Sería fundamental tener muy claro que cada vez que Correos compite con Seur lo está haciendo contra el Estado francés representado por el Grupo La Poste. Casi lo mismo puede decirse de DHL, multinacional de capital público-privado en la que participa la Deutsche Post. Otro tanto ocurre con la portuguesa Tourline Express o las más conocidas TNT y Royal Mail, que lucen palmito como empresas privadas en España después de haber estado apoyadas secularmente en las muletas de sus respectivos Estados. España, que por algo es diferente, sigue todavía sin gestionar un verdadero contrato-programa que blinde a Correos de una lucha desigual y en la que lleva todas las de perder en tanto en cuanto alguien no le cuente las verdades del barquero a los funcionarios de horca y cuchillo que mueven los hilos de la Comisión Europea.

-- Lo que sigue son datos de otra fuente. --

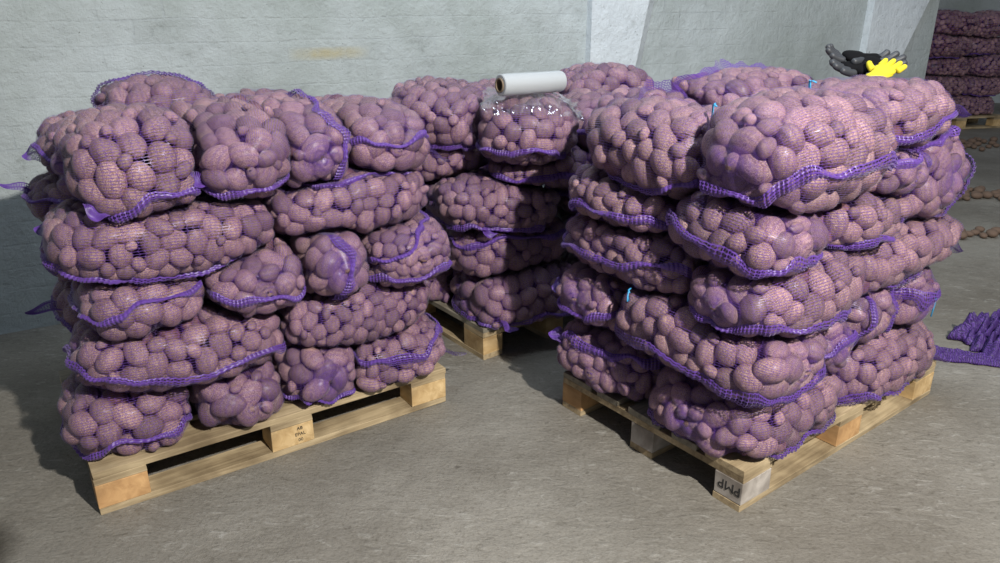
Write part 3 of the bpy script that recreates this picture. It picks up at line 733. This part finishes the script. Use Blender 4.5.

La liberalización económica, salvo mejor opinión de Donald Trump, se ha esgrimido como un mantra de la actividad comercial y la riqueza de las naciones. Pero sin ofender la memoria de Adam Smith, lo cierto es que nuestros gobernantes corren el riesgo de hacer el pardillo en un mercado europeo plagado de triquiñuelas políticas donde es muy peligroso luchar a brazo partido con la guardia baja. El incumplimiento de las directrices comunitarias o el retraso en su adaptación al ordenamiento mercantil no es probablemente el camino mejor indicado, pero correr a tumba abierta para llegar a la meta el primero en nombre de los demás compañeros es hacer el primo como bien ha quedado demostrado. A fin de cuentas, en materia económica, como en la vida misma, unos mueven el árbol y otros recogen las nueces. Va siendo hora de cambiar de bando.